One only needs to look at Gallup’s almost daily updates to their engagement figures to find evidence of some people’s obsession with employee engagement. An engaged employee is a valuable thing – someone who is invested in their work above and beyond the minimum that is required to receive a pay cheque. They show extra effort and commitment, willing to go above and beyond in their workplace, deriving a sense of satisfaction from their work. Yet while every leader desires it, how do we practically foster engagement in our employees?

I recently had the opportunity to consult for a not-for-profit organisation concerned with the level of employee engagement in their workplace. As part of our initial fact finding and needs analysis, my team and I conducted interviews with employees across the organisation. Two things became quite clear very quickly. First, there was a lack of trust between the majority of the organisation and its leadership. This largely stemmed from a lack of transparency, where leaders tried to keep organisational decisions and changes secret. The reason behind decisions were rarely communicated, leaving employees to form their own conclusions – conclusions usually at odds with the intent of their leaders.

Secondly, many of the employees we spoke to could not find meaning in their work. Most people working in the not-for-profit sector are drawn to the mission, vision and values of particular organisations. They desire to make a meaningful contribution to society and believe that working for their chosen organisation will give them the best opportunity to do so, aligning their employment with their desire to make a difference. Yet when I asked these employees to articulate how their day-to-day work contributed to the mission of their organisation, most couldn’t. Many responded with frustration and exasperation.

The research that explores employee engagement is quite clear – work needs to be meaningful. Employees who view their work as meaningful are much more likely to be engaged, experiencing satisfaction, fulfilment and happiness in the workplace. Thus they are more committed to the organisation they work for, willing to put in the extra effort to achieve organisational goals.

The importance of meaning and alignment

For work to be meaningful, employees must be able to articulate the contribution their work makes. One of my favourite quotes is “Thoughts untangle themselves, over the lips and through the fingertips.” The act of articulation, either verbally or in writing, clarifies a persons thoughts. Clarity brings purpose, and with purpose comes meaning, and with meaning motivation, and with motivation engagement. If employees can clearly articulate how the tasks they are required to do from day-to-day contributes to the overall mission or purpose of an organisation, they are much more likely to be engaged with their work.

In order to harness the potential of engaged employees and harvest the benefits at the organisational level, leaders must seeks to ensure alignment between employees’ efforts and organisational goals. When engaged employees know their organisation’s priorities and how they can contribute, they are able to align their personal efforts with the strategic direction of the organisation. This requires transparency and trust by leaders.

Employees who were aware of the strategic priorities of the organisation, viewed them as important and understood how their job directly contributed to the achievement of organisational priorities, reported higher levels of engagement. (Biggs, Brough & Barbour, 2014)
So how do leaders foster engagement?

Share the vision

Great leaders never stop casting vision.

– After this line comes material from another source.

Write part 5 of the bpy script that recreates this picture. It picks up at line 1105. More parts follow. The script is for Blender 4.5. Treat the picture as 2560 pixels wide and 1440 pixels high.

At every opportunity they remind their staff of where the organisation is going, inspiring collective effort to realise what can be. When inspiring vision is in the forefront of employees’ minds, it has the potential to influence their work. If employees are not thinking about their organisation’s mission, or worse don’t have a clear understanding of what it is, then they will be unable to see how they can contribute and their work will lack meaning.

Be transparent

This requires trust, but it also builds trust. When leaders trust their employees enough to be transparent in their decisions and explain strategic direction, they earn the trust of their employees. Conversely, there is nothing more corrosive to engagement than a lack of trust in the workplace.

Articulate the contribution

While the contribution of some roles may be intuitive, in others it may not. Like sharing vision, leaders need to take every opportunity to articulate how their employees contribute to the success of the organisation. It may be through sharing a story of how the actions of a team or individual contributed to a successful outcome. Or rather than thanking an employee for their work in general, thank them for the specific action they took and the specific outcome that resulted. However it is done, employees should have no doubt in their mind of what contribution the make.

Foster alignment

Don’t wait for alignment to happen by itself. Be intentional. Consider what the strategic priorities of the organisation are and specifically align the goals of teams and departments with these priorities. Do this all the way down to the frontline. When the vision, the structure and goals of an organisation are aligned, employees can clearly see how they can contribute and align their own efforts in order to do so.

For many leaders the application of these four steps need not require drastic behaviour change. The likelihood is the most employees will not even notice. But the results will speak for themselves.

Consider each of these steps. What small change can you make to foster engagement in your staff today?


Biggs, A., Brough, P., & Barbour, J. (2014) Strategic alignment with organisational priorities and work engagement: A multi-wave analysis. Journal of Organisational Behaviour. 35, 310-317.

Fairlie, P. (2011) Meaningful work, employee engagement, and other key employee outcomes: Implications for human resource development. Advances in Developing Human Resources. 13(4) 508-525.

Geldenhuys, M., Laba, K., & Venter, C. (2014) Meaningful work, work engagement and organisational commitment. SA Journal of Industrial Psychology. 40(1).